* [PROBLEM REQUIREMENTS]:
Reproduce the listing that follows with no differences at all.

* [SOURCE DATA]:

^^^^

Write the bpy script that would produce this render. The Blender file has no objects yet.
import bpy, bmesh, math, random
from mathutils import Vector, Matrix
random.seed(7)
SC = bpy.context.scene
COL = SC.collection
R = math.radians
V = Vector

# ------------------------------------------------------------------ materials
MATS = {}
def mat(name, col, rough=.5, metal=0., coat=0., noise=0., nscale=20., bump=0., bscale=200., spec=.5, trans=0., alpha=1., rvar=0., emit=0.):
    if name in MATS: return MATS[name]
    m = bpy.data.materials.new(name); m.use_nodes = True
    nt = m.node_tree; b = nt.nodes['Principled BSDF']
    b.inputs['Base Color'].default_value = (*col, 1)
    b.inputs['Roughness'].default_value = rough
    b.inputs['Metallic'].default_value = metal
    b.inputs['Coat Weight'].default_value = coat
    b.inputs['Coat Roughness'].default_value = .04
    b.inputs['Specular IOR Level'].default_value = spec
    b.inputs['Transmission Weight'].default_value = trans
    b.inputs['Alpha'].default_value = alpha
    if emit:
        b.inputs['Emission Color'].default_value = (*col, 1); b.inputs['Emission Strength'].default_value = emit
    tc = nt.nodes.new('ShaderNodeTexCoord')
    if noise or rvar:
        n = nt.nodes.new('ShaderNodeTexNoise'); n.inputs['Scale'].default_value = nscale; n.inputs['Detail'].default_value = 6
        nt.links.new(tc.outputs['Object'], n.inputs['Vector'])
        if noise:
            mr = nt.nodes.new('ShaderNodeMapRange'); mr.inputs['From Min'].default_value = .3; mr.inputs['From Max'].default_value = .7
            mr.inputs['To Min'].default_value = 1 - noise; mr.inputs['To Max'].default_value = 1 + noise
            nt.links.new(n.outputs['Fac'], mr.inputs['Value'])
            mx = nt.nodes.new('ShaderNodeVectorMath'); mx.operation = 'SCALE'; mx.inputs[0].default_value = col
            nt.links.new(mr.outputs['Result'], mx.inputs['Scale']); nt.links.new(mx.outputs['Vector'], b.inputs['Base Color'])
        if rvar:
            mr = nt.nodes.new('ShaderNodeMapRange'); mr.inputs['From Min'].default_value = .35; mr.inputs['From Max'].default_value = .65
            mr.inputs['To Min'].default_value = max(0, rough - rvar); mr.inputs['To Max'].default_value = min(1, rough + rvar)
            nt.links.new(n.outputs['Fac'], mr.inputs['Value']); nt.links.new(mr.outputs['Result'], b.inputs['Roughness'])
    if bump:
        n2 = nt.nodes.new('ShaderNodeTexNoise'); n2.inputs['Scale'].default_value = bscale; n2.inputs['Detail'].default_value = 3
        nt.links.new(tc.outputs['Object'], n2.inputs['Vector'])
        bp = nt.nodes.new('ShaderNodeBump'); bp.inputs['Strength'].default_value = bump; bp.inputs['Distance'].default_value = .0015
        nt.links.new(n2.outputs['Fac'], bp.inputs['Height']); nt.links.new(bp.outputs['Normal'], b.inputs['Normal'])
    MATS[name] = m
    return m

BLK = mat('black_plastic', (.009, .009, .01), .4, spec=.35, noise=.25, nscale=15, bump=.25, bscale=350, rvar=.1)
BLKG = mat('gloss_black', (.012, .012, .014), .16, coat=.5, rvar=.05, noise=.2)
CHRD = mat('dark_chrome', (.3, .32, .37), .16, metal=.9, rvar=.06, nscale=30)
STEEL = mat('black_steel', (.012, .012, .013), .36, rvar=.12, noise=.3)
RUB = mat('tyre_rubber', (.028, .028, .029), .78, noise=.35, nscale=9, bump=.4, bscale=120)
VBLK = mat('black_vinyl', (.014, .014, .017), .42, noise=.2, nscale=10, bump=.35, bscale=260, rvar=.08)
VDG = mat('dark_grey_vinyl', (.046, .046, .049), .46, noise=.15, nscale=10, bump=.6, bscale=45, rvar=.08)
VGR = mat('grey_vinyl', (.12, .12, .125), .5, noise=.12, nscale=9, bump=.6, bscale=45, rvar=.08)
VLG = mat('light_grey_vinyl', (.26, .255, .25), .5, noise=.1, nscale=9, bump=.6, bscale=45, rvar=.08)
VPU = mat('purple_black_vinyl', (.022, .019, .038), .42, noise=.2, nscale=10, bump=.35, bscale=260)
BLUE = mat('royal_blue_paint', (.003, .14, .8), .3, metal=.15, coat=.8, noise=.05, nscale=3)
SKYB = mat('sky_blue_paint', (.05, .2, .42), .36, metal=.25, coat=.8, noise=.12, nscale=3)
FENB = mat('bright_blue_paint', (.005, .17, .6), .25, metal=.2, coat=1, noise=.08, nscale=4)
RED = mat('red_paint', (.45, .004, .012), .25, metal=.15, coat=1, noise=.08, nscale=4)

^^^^

* [TASK OUTPUT]:
Write the bpy script that would produce this render. The Blender file has no objects yet.
import bpy, bmesh, math, random
from mathutils import Vector, Matrix
random.seed(7)
SC = bpy.context.scene
COL = SC.collection
R = math.radians
V = Vector

# ------------------------------------------------------------------ materials
MATS = {}
def mat(name, col, rough=.5, metal=0., coat=0., noise=0., nscale=20., bump=0., bscale=200., spec=.5, trans=0., alpha=1., rvar=0., emit=0.):
    if name in MATS: return MATS[name]
    m = bpy.data.materials.new(name); m.use_nodes = True
    nt = m.node_tree; b = nt.nodes['Principled BSDF']
    b.inputs['Base Color'].default_value = (*col, 1)
    b.inputs['Roughness'].default_value = rough
    b.inputs['Metallic'].default_value = metal
    b.inputs['Coat Weight'].default_value = coat
    b.inputs['Coat Roughness'].default_value = .04
    b.inputs['Specular IOR Level'].default_value = spec
    b.inputs['Transmission Weight'].default_value = trans
    b.inputs['Alpha'].default_value = alpha
    if emit:
        b.inputs['Emission Color'].default_value = (*col, 1); b.inputs['Emission Strength'].default_value = emit
    tc = nt.nodes.new('ShaderNodeTexCoord')
    if noise or rvar:
        n = nt.nodes.new('ShaderNodeTexNoise'); n.inputs['Scale'].default_value = nscale; n.inputs['Detail'].default_value = 6
        nt.links.new(tc.outputs['Object'], n.inputs['Vector'])
        if noise:
            mr = nt.nodes.new('ShaderNodeMapRange'); mr.inputs['From Min'].default_value = .3; mr.inputs['From Max'].default_value = .7
            mr.inputs['To Min'].default_value = 1 - noise; mr.inputs['To Max'].default_value = 1 + noise
            nt.links.new(n.outputs['Fac'], mr.inputs['Value'])
            mx = nt.nodes.new('ShaderNodeVectorMath'); mx.operation = 'SCALE'; mx.inputs[0].default_value = col
            nt.links.new(mr.outputs['Result'], mx.inputs['Scale']); nt.links.new(mx.outputs['Vector'], b.inputs['Base Color'])
        if rvar:
            mr = nt.nodes.new('ShaderNodeMapRange'); mr.inputs['From Min'].default_value = .35; mr.inputs['From Max'].default_value = .65
            mr.inputs['To Min'].default_value = max(0, rough - rvar); mr.inputs['To Max'].default_value = min(1, rough + rvar)
            nt.links.new(n.outputs['Fac'], mr.inputs['Value']); nt.links.new(mr.outputs['Result'], b.inputs['Roughness'])
    if bump:
        n2 = nt.nodes.new('ShaderNodeTexNoise'); n2.inputs['Scale'].default_value = bscale; n2.inputs['Detail'].default_value = 3
        nt.links.new(tc.outputs['Object'], n2.inputs['Vector'])
        bp = nt.nodes.new('ShaderNodeBump'); bp.inputs['Strength'].default_value = bump; bp.inputs['Distance'].default_value = .0015
        nt.links.new(n2.outputs['Fac'], bp.inputs['Height']); nt.links.new(bp.outputs['Normal'], b.inputs['Normal'])
    MATS[name] = m
    return m

BLK = mat('black_plastic', (.009, .009, .01), .4, spec=.35, noise=.25, nscale=15, bump=.25, bscale=350, rvar=.1)
BLKG = mat('gloss_black', (.012, .012, .014), .16, coat=.5, rvar=.05, noise=.2)
CHRD = mat('dark_chrome', (.3, .32, .37), .16, metal=.9, rvar=.06, nscale=30)
STEEL = mat('black_steel', (.012, .012, .013), .36, rvar=.12, noise=.3)
RUB = mat('tyre_rubber', (.028, .028, .029), .78, noise=.35, nscale=9, bump=.4, bscale=120)
VBLK = mat('black_vinyl', (.014, .014, .017), .42, noise=.2, nscale=10, bump=.35, bscale=260, rvar=.08)
VDG = mat('dark_grey_vinyl', (.046, .046, .049), .46, noise=.15, nscale=10, bump=.6, bscale=45, rvar=.08)
VGR = mat('grey_vinyl', (.12, .12, .125), .5, noise=.12, nscale=9, bump=.6, bscale=45, rvar=.08)
VLG = mat('light_grey_vinyl', (.26, .255, .25), .5, noise=.1, nscale=9, bump=.6, bscale=45, rvar=.08)
VPU = mat('purple_black_vinyl', (.022, .019, .038), .42, noise=.2, nscale=10, bump=.35, bscale=260)
BLUE = mat('royal_blue_paint', (.003, .14, .8), .3, metal=.15, coat=.8, noise=.05, nscale=3)
SKYB = mat('sky_blue_paint', (.05, .2, .42), .36, metal=.25, coat=.8, noise=.12, nscale=3)
FENB = mat('bright_blue_paint', (.005, .17, .6), .25, metal=.2, coat=1, noise=.08, nscale=4)
RED = mat('red_paint', (.45, .004, .012), .25, metal=.15, coat=1, noise=.08, nscale=4)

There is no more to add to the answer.